Todo argumento puesto sobre una mesa de negociación política tiene dos componentes: el ideológico y los intereses de poder que la ideología esconde o estiliza. Si la lucha por arrancar el principio de tolerancia -siempre sospechoso de concesión del poderoso al débil- a la Iglesia fue determinante para el arranque de la modernidad, la laicidad marca definitivamente el fin del monopolio ideológico de lo religioso. Por reacción a ello, la Iglesia ha procurado siempre confundir laicidad con laicismo. El laicismo es una ideología como cualquier otra, que tiene que ganarse, como todas, la consideración en el campo abierto del debate democrático. Se equivocarían los que pretendieran sustituir el monopolio ideológico de la religión por el de un presunto laicismo. Pero el laicismo como ideología tiene una diferencia sustancial con la religión: está abierta a la confrontación ideológica y a la crítica. No pretende escudarse en su carácter inefable, como hace la religión, para quedar al margen del debate y de la crítica. Y es contra este privilegio antidemocrático de lo religioso que el principio de laicidad es importante. Apelar a la fundamentación divina no otorga a la verdad del que lo hace ninguna superioridad frente a la verdad de cualquier otra ideología o creencia. Naturalmente la primera función de la educación pública es formar en el respeto a todas las ideologías o creencias, siempre que no atenten contra la libertad fundamental del individuo.

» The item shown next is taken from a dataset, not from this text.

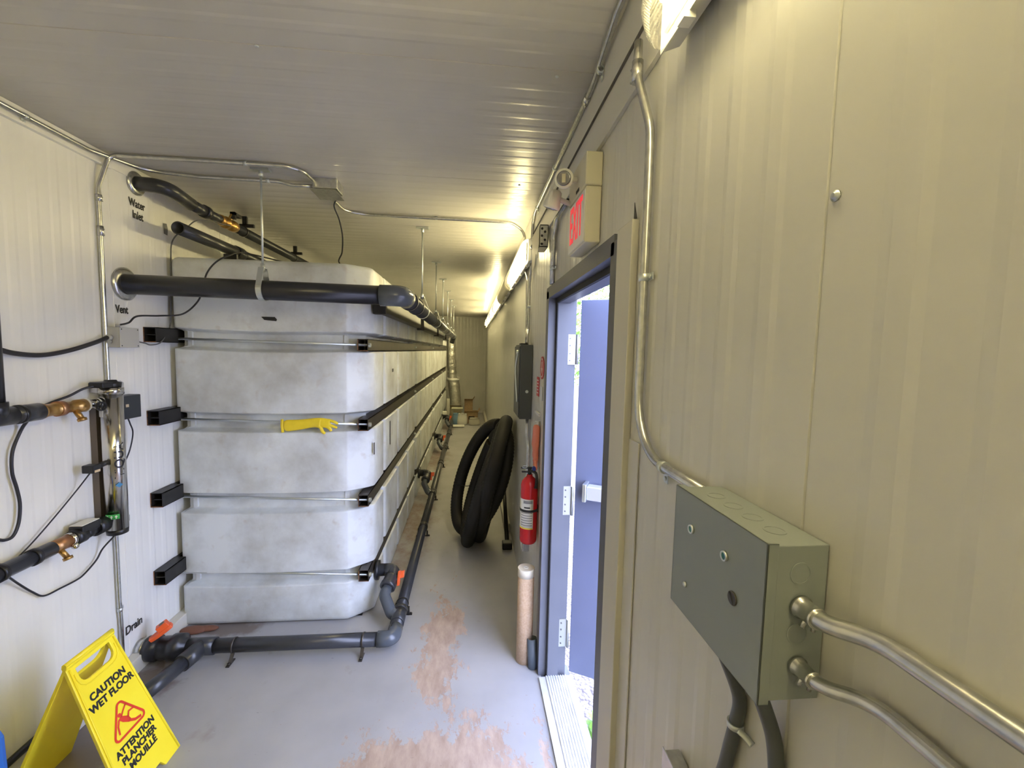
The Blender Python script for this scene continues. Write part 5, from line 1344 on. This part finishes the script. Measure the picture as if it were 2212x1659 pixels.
# raised rims on the panel and around the hand hole
def bead(pts, r, m, name, par):
    MB().tube(pts, r, 8).build(name, m, par)
m_ = MB()
for sg in (-1, 1): m_.tube([SP(sg*(wt/2-0.009), 0.02, 0.001), SP(sg*(wb/2-0.010), Lh-0.004, 0.001)], 0.003, 8)
hpts = [SP(-0.086, 0.045, 0.001)] + [SP(-0.086+0.040-math.cos(R(q))*0.040, 0.108-0.040+math.sin(R(q))*0.040, 0.001) for q in (0, 30, 60, 90)] + [SP(0.086-0.040+math.sin(R(q))*0.040, 0.108-0.040+math.cos(R(q))*0.040, 0.001) for q in (0, 30, 60, 90)] + [SP(0.086, 0.045, 0.001)]
m_.tube(hpts, 0.0025, 8)
m_.build('moulded_rim', YELLOW, fo)
m_ = MB(); m_.tube([cc-e*wt/2, cc+e*wt/2], 0.0085, 14); m_.build('hinge', YELLOW, t)
m_ = MB()
for x in (-0.082, -0.068, 0.068, 0.082): m_.box(-0.003, 0.003, -0.014, -0.004, -0.001, 0.0025, Matrix(((sx_.x, sy_.x, sz_.x, SP(x, 0).x), (sx_.y, sy_.y, sz_.y, SP(x, 0).y), (sx_.z, sy_.z, sz_.z, SP(x, 0).z), (0, 0, 0, 1))))
m_.build('hinge_clip', mat('dull_yellow', (0.50, 0.38, 0.02), 0.5), fo)
def stext(body, s_, size, sx=0.92, x=0.0):
    text(body, size, INK, SP(x, s_), sx_, sy_, 'sign_lettering', fo, sx, size*0.042, 0.0004)
stext('CAUTION', 0.158, 0.037); stext('WET FLOOR', 0.196, 0.037)
stext('ATTENTION', 0.400, 0.035); stext('PLANCHER', 0.434, 0.035); stext('MOUILL\u00c9', 0.469, 0.035)
# pictogram: triangle and falling figure
tri = [(0.0, 0.232), (0.078, 0.362), (-0.078, 0.362)]
tp = fillet([Vector((0.039, 0.297, 0)), Vector((0.078, 0.362, 0)), Vector((-0.078, 0.362, 0)), Vector((0.0, 0.232, 0)), Vector((0.039, 0.297, 0))], 0.014, 6)
def flatstroke(b, pts, w):
    P = [Vector(p[:2]) for p in pts]
    P = [Vector((p.x, p.y)) for p in P]; L_ = []; R_ = []
    for i in range(len(P)):
        d = (P[min(i+1, len(P)-1)]-P[max(i-1, 0)]).normalized(); n_ = Vector((-d.y, d.x))
        L_.append(P[i]+n_*w/2); R_.append(P[i]-n_*w/2)
    vs = [SP(p.x, p.y, 0.0016) for p in L_] + [SP(p.x, p.y, 0.0016) for p in R_]; n_ = len(P)
    b.add(vs, [(i, i+1, n_+i+1, n_+i) for i in range(n_-1)])
m_ = MB(); flatstroke(m_, tp, 0.0085)
pic = m_.build('pictogram_triangle', SIGNRED, fo)
def poly(b, pts): b.add([SP(x, y, 0.0016) for x, y in pts], [list(range(len(pts)))])
m_ = MB()
hd = Vector((-0.018, 0.285)); poly(m_, [(hd.x+math.cos(k*math.pi/8)*0.0075, hd.y+math.sin(k*math.pi/8)*0.0075) for k in range(16)])
poly(m_, [(-0.028, 0.297), (-0.014, 0.292), (0.010, 0.312), (0.014, 0.328), (0.002, 0.334), (-0.018, 0.315)])
flatstroke(m_, [(-0.016, 0.297), (0.000, 0.282), (0.022, 0.266)], 0.006)
flatstroke(m_, [(-0.026, 0.298), (-0.040, 0.318), (-0.046, 0.345)], 0.0065)
flatstroke(m_, [(0.006, 0.318), (0.018, 0.300), (0.042, 0.303)], 0.007)
flatstroke(m_, [(0.004, 0.328), (0.026, 0.345), (0.052, 0.352)], 0.010)
m_.build('pictogram_figure', SIGNRED, fo)

# ------------------------------------------------------------------ far end clutter
def wrinkly(pts, r, n, amp, seed):
    b = MB(); rnd = random.Random(seed); pts = smoothpath(pts, 10)
    b.tube(pts, [r*(1+rnd.uniform(-amp, amp)) for _ in pts], n); return b
t = thing('foil_duct', 'silver foil insulated duct dropping to the floor at the far end of the tanks', 'duct', (-0.45, 10.75, 0))
wrinkly([(-0.52, 10.78, 2.0), (-0.50, 10.78, 1.6), (-0.48, 10.80, 1.2), (-0.46, 10.8, 0.95)], 0.115, 20, 0.06, 1).build('upper_section', FOIL, t)
wrinkly([(-0.45, 10.8, 1.0), (-0.40, 10.8, 0.6), (-0.36, 10.8, 0.05)], 0.145, 20, 0.05, 2).build('lower_section', FOIL, t)
m_ = MB(); m_.ring((-0.455, 10.8, 0.94), (-0.45, 10.8, 1.0), 0.16, 0.13, 24); m_.build('tape_band', WHITEP, t)
m_ = MB(); m_.box(-0.565, -0.495, 10.2, 10.28, 0.0, 0.55)
tag(m_.build('white_post', WOODW, None, 0.004), 'short upright white wooden post at the far end of the aisle', 'post')
def open_box(name, lab, x0, x1, y0, y1, hh, m, print_m=None):
    t = thing(name, lab, 'box', ((x0+x1)/2, (y0+y1)/2, 0))
    b = MB(); w = 0.006
    b.box(x0, x1, y0, y1, 0.001, 0.001+w); b.box(x0, x0+w, y0, y1, 0, hh); b.box(x1-w, x1, y0, y1, 0, hh); b.box(x0, x1, y0, y0+w, 0, hh); b.box(x0, x1, y1-w, y1, 0, hh)
    b.build('carton', m, t)
    b = MB()
    b.prism([(0, 0), (x1-x0, 0), (x1-x0, 0.09), (0, 0.09)], (x0, y0, hh), (1, 0, 0), Vector((0, -0.7, 0.35)).normalized(), (0, 0, 1), 0.004)
    b.prism([(0, 0), (y1-y0, 0), (y1-y0, 0.09), (0, 0.09)], (x1, y0, hh), (0, 1, 0), Vector((0.5, 0, 0.8)).normalized(), (0, 0, 1), 0.004)
    b.build('flap', m, t)
    if print_m:
        b = MB(); b.box(x0+(x1-x0)*0.3, x0+(x1-x0)*0.75, y0-0.002, y0+0.001, hh*0.35, hh*0.65); b.build('printed_panel', print_m, t)
    return t
open_box('cardboard_box', 'open cardboard carton with dark print at the far end of the aisle', -0.14, 0.17, 10.0, 10.35, 0.26, CARD, GASKET)
open_box('cardboard_box', 'beige carton standing behind the foil duct end, left of the blue sack', -0.50, -0.22, 10.45, 10.65, 0.33, mat('pale_card', (0.50, 0.44, 0.30), 0.85), None)
open_box('cardboard_box', 'brown carton behind the open carton at the far end', -0.16, 0.05, 10.9, 11.2, 0.44, CARD, None)
def sack(lab, c, r, hh, m, seed, name='sack'):
    rnd = random.Random(seed); b = MB(); n = 20; pr = []
    vs = []; fs = []; lv = [(0, 0.85), (0.08, 1.0), (0.4, 0.97), (0.75, 0.9), (0.95, 0.82), (1.0, 0.9), (0.9, 0.78), (0.3, 0.7)]
    for h_, s_ in lv:
        for k in range(n):
            a = 2*math.pi*k/n; q = r*s_*(1+0.08*math.sin(3*a+seed)+rnd.uniform(-0.03, 0.03)); vs.append((c[0]+math.cos(a)*q, c[1]+math.sin(a)*q*0.7, c[2]+hh*h_))
    for i in range(len(lv)-1):
        for k in range(n): fs.append((i*n+k, i*n+(k+1) % n, (i+1)*n+(k+1) % n, (i+1)*n+k))
    b.add(vs, fs, True); b.f.append(list(range(n))[::-1]); b.s.append(False); b.f.append([(len(lv)-1)*n+k for k in range(n)]); b.s.append(False)
    o = b.build(name, m); tag(o, lab, 'sack'); return o
sack('white plastic sack slumped in front of the cartons', (-0.19, 9.85, 0.002), 0.12, 0.25, PAPER, 3)
sack('pale blue plastic sack left of the white one', (-0.33, 9.86, 0.002), 0.075, 0.26, mat('pale_blue_plastic', (0.22, 0.38, 0.55), 0.5), 5)
sack('clear crumpled sack in front of the dark printed carton', (0.08, 9.80, 0.002), 0.13, 0.16, mat('grey_white_plastic', (0.52, 0.50, 0.42), 0.5), 8)
m_ = MB(); m_.box(-0.44, -0.18, 9.95, 10.25, 0.335, 0.35, Matrix.Identity(4)); m_.box(-0.43, -0.40, 10.0, 10.03, 0, 0.335); m_.box(-0.43, -0.40, 10.2, 10.23, 0, 0.335)
tag(m_.build('small_board', mat('pale_board', (0.48, 0.47, 0.36), 0.6)), 'pale flat board on two legs in front of the foil duct', 'board')
m_ = MB()
for k in range(5): m_.box(-0.46+0.01*k, -0.18+0.012*k, 9.45-0.01*k, 9.70-0.008*k, 0.001+0.006*k, 0.006+0.006*k)
tag(m_.build('folded_cloth', PAPER, None, 0.002), 'flat folded white cloth on the floor beside the last valve', 'cloth')
m_ = MB(); m_.box(-0.58, -0.50, 8.95, 9.05, 0.40, 0.46, Matrix.Translation((0, 0, -0.04)))
tag(m_.build('paper_tag', PAPER, None, 0.003), 'crumpled white paper label above the last tank valve', 'paper')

Pero lo importante del principio de laicidad es la doble exigencia que contiene. Exigencia para las religiones de no inmiscuirse en las tareas del Estado y del poder civil. Y exigencia para el Estado de no inmiscuirse en la vida interna de las religiones. Ésta es la doble cara que en el debate político casi nunca aparece, porque las religiones quieren hacernos creer algo falso: que el principio de laicidad sólo tiene deberes para ellas.

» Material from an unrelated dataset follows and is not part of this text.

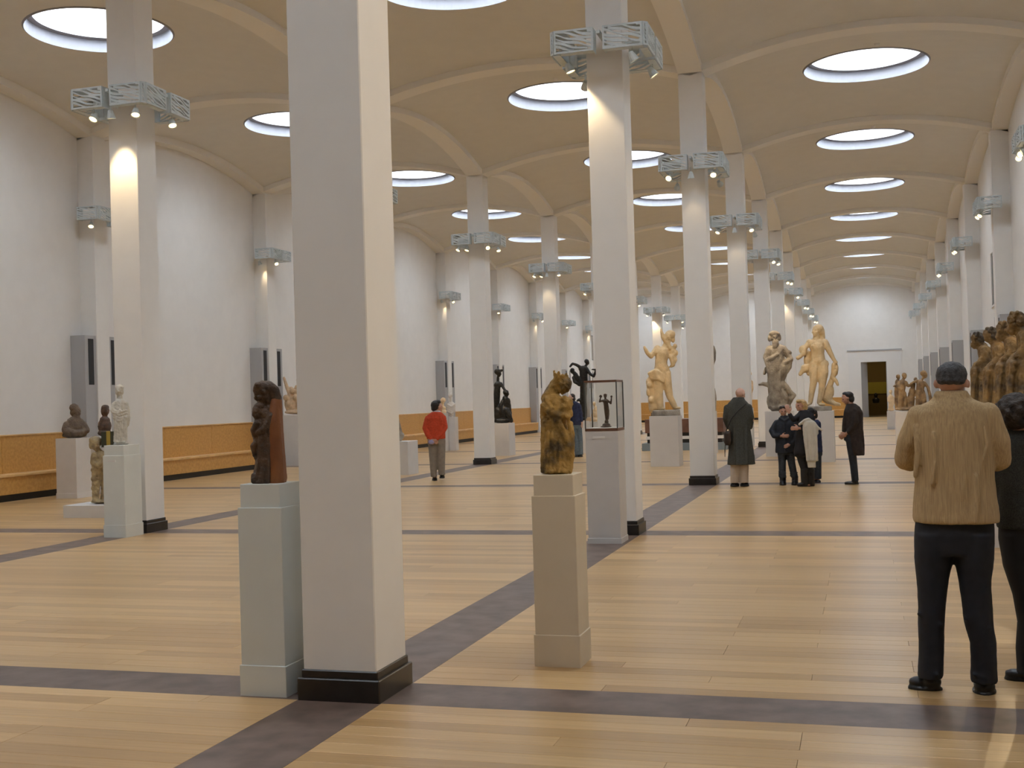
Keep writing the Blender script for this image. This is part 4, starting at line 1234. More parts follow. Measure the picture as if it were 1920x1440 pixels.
c = ped_px('slim pale pedestal beyond the man in the red sweater, under white busts', 838, 854, 845, 782, 0.30, M['pedtaupe'])
f = Fig(846, 782, c)
th = thing('white_bust', f, 'white marble bust in folded drapery beside the red sweater', 'bust')
g = f.sub()
g.ell(845, 778, 5, 4, 5).ell(845, 768, 8.5, 9, 6).ell(845, 760, 8, 7, 5.5).tube((844, 753, 2.4, 0), (844, 748, 2.4, 0)).head(843.5, 742, 12, -30, 5)
for i in range(4):
    g.tube((837, 758 + i * 4, 1.6, -4), (845, 763 + i * 4, 1.8, -7), (852, 758 + i * 4, 1.6, -4))
g.finish('figure', M['marblewhite'], th, vox_m=0.018, smooth=1)
c = ped_px('short pale pedestal hidden behind the man in the red sweater', 822, 836, 846, 775, 0.28, M['pedtaupe'])
f = Fig(830, 775, c)
th = thing('lamp_tinted_bust', f, 'small marble bust with warm lamplight in its colour, at the face of the red-sweatered man', 'bust')
g = f.sub()
g.ell(831, 772, 7, 5, 5).ell(831, 766, 6, 5, 4).tube((831, 762, 2.2, 0), (831, 758, 2.2, 0)).head(831, 751.5, 13, -60, 5)
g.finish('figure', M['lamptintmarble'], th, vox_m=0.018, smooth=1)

c = ped_px('taupe pedestal right of the slim left-colonnade column, under the black bronze group', 919, 954, 855, 794, 0.62, M['pedtaupe'])
f = Fig(938, 794, c)
th = thing('black_bronze_group', f, 'black bronze group, one figure standing above a crouching one, beside a column', 'statue')
g = f.sub()
g.ell(940, 789, 18, 6, 12).ell(941, 772, 13, 17, 10).ell(931, 775, 9, 16, 9).tube((930, 775, 6, 0), (928, 755, 6.5, 0), (929, 740, 6.5, 0), (930, 728, 6, 0)).ell(931, 722, 8, 7, 6).tube((931, 714, 2.6, 0), (931, 708, 2.6, 0)).head(932, 700, 15, 40, 0).ell(930, 697, 6.5, 6, 6.5).ell(938, 695, 3, 2.4, 3)
g.tube((937, 720, 3, 0), (942, 729, 2.7, -2), (946, 735, 2.4, -3)).tube((945, 770, 5, -2), (946, 757, 6, -2), (945, 748, 6, -2)).head(946, 738, 14, 100, 10, d=-3).tube((940, 752, 3, -4), (936, 762, 2.8, -7), (938, 774, 2.6, -8)).tube((951, 750, 3, -3), (953, 762, 2.8, -4), (955, 778, 2.6, -4)).tube((947, 770, 6, -6), (952, 780, 5.5, -8), (956, 790, 4, -6))
g.finish('figure', M['bronze'], th, vox_m=0.016, smooth=2, disp=0.02, dscale=0.07)

# long display table in the nave, behind the twisting statue
a, b = at(1203, 846), at(1364, 843)
y0 = (a.y + b.y) / 2
tb = empty('display_table', ((a.x + b.x) / 2, y0 + 0.5, 0))
tag(tb, 'long low reddish-brown display table on a blue-grey step in the nave', 'table')
M['bluestep'] = mat('blue_grey_step', (0.20, 0.24, 0.27), 0.6)
M['redbrown'] = mat('red_brown_wood', (0.16, 0.075, 0.05), 0.5, 0.2, 4)
hl = (b.x - a.x) / 2
MB().bbox(-hl, hl, -0.5, 0.5, 0, 0.22, 0.005).build('step', M['bluestep'], tb)
MB().box(-hl + 0.15, hl - 0.15, -0.4, 0.4, 0.22, 0.33).build('base', M['kick'], tb)
MB().box(-hl + 0.12, hl - 0.12, -0.43, 0.43, 0.33, 0.42).build('shelf', M['white'], tb)
MB().box(-hl + 0.15, hl - 0.15, -0.4, 0.4, 0.42, 0.52).build('recess', M['kick'], tb)
MB().bbox(-hl + 0.10, hl - 0.10, -0.45, 0.45, 0.52, 0.92, 0.005).build('top', M['redbrown'], tb)
f = Fig(1219, 800, (a.x + 0.35, y0 + 0.5, 0.92), None)
f.by = prow(f.loc.x, f.loc.y, 0.92); f.bx = 1219
th = thing('dark_wood_statue', f, 'dark brown statue standing behind the twisting marble, left side', 'statue')
g = f.sub(); q = f.by
g.ell(1219, q - 2, 11, 4, 9).tube((1219, q - 6, 9, 0), (1219, q - 30, 8, 0), (1219, q - 55, 9, 0), (1219, q - 68, 8, 0)).tube((1219, q - 72, 3, 0), (1219, q - 78, 3, 0)).head(1219, q - 84, 14, 0, 0).tube((1212, q - 66, 3.4, 0), (1211, q - 50, 3, -2), (1217, q - 42, 2.6, -6)).tube((1226, q - 66, 3.4, 0), (1228, q - 50, 3, -2), (1222, q - 40, 2.6, -6))
g.finish('figure', M['limewood'], th, vox_m=0.018, smooth=2, disp=0.012)

# right aisle: sculpture group and small white statue by the right wall
c = ped_px('wide pale pedestal behind the near man, under the embracing wooden group', 1681, 1745, 838, 771, 0.8, M['pedtaupe'])
f = Fig(1712, 771, c)
th = thing('embracing_group', f, 'tan wooden group of embracing and reaching figures left of the near man', 'sculpture')
g = f.sub()
g.ell(1712, 767, 32, 3.5, 14)
g.tube((1691, 765, 3.8, -2), (1692, 750, 4.6, -2), (1694, 738, 5.4, -2), (1695, 728, 6.5, 0), (1696, 718, 7, 0)).tube((1700, 765, 3.8, 0), (1700, 750, 4.4, 0), (1698, 738, 5, 0)).tube((1697, 712, 2.4, 0), (1698, 709, 2.4, 0)).head(1699, 704.5, 12, 40, 5).tube((1690, 717, 3, -1), (1687, 725, 2.6, -4), (1694, 731, 2.2, -7)).tube((1702, 717, 3, -1), (1706, 724, 2.6, -2), (1712, 723, 2.2, -2))
g.head(1688, 706.5, 11, 20, 5, d=6).tube((1687, 715, 4.5, 6), (1686, 730, 5, 6), (1686, 764, 4.5, 6)).tube((1683, 722, 2, 2), (1680, 724, 1.6, 0))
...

Este doble principio trasladado a la educación quiere decir que el Estado no puede privilegiar a la religión -y menos a una en particular- en la tarea de enseñar y formar a los ciudadanos, porque la religión es algo externo al Estado. Pero el Estado tampoco puede inmiscuirse en las actividades educativas que la Iglesia haga por su cuenta y riesgo.
Y aquí es donde la ideología se convierte en intereses muy concretos y susceptibles de ser contados en dinero. En estricta aplicación del principio de laicidad el Estado no debería subvencionar ni concertar con escuelas religiosas. Y aunque CiU sabe perfectamente que la flojera ideológica de nuestra izquierda impedirá que dé este paso, prefiere no correr el riesgo. Por tanto, al exigir que la enseñanza pública no contemple el principio de laicidad, lo que está haciendo CiU es trabajar en favor de las escuelas religiosas concertadas, que son una forma de enseñanza pública. También las religiones se ablandan ante el poder del dinero. Y la Iglesia católica quiere que el poder civil no se meta con ella, excepto para darle dinero, que es exactamente lo que defiende CiU con su enmienda.

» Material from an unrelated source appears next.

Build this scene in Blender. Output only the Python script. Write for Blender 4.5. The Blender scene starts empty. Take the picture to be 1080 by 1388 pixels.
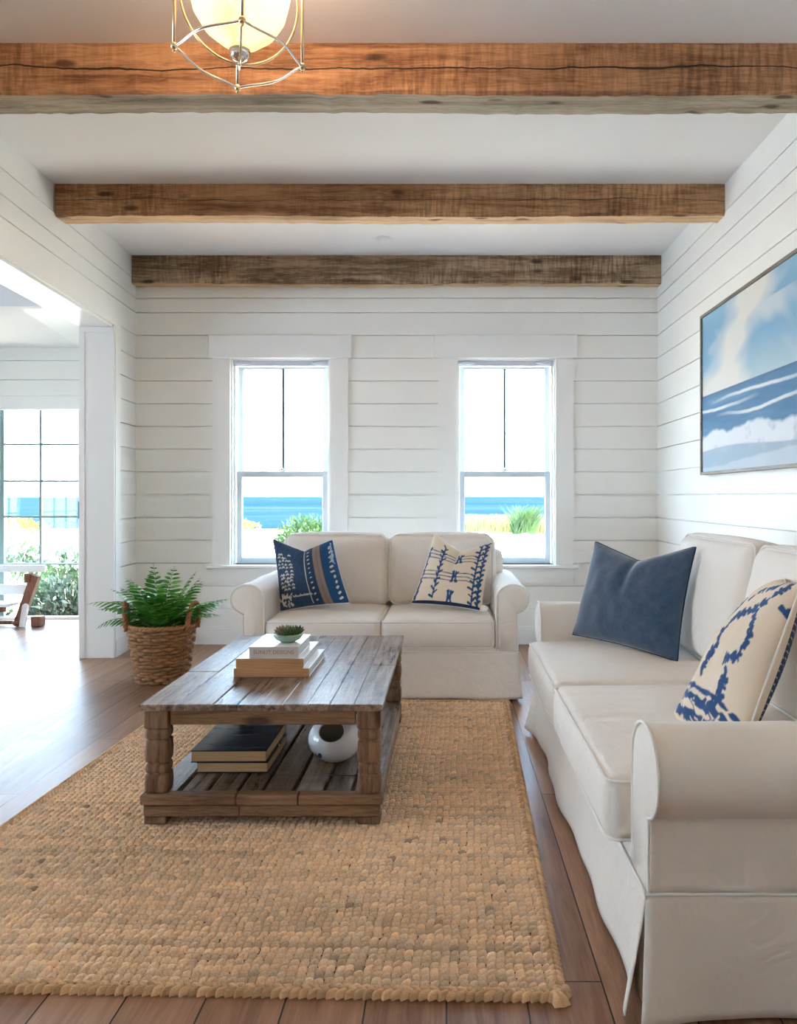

En política, argumentos ideológicos, poder y dinero van muy juntos, como podemos ver sobradamente estos días. Lo que ocurre con la laicidad, ocurre también, por ejemplo, con la cuestión territorial y electoral. Es una ofensa al electorado que un partido defienda un sistema electoral que hace que el voto de unos ciudadanos pese mucho menos que el de otros, es decir, que anule el sacrosanto principio de un hombre, un voto. Pues bien, CiU -y en parte Esquerra- lo defienden, en nombre de la patria, por supuesto, de la sagrada cohesión territorial de Cataluña, simplemente porque así con menos votos consiguen más escaños que los demás. La política tiene un objetivo: el poder. Y sólo desde esta perspectiva se pueden entender espectáculos que de otra forma serían incomprensibles como esta triste, penosa e inacable discusión del Estatut.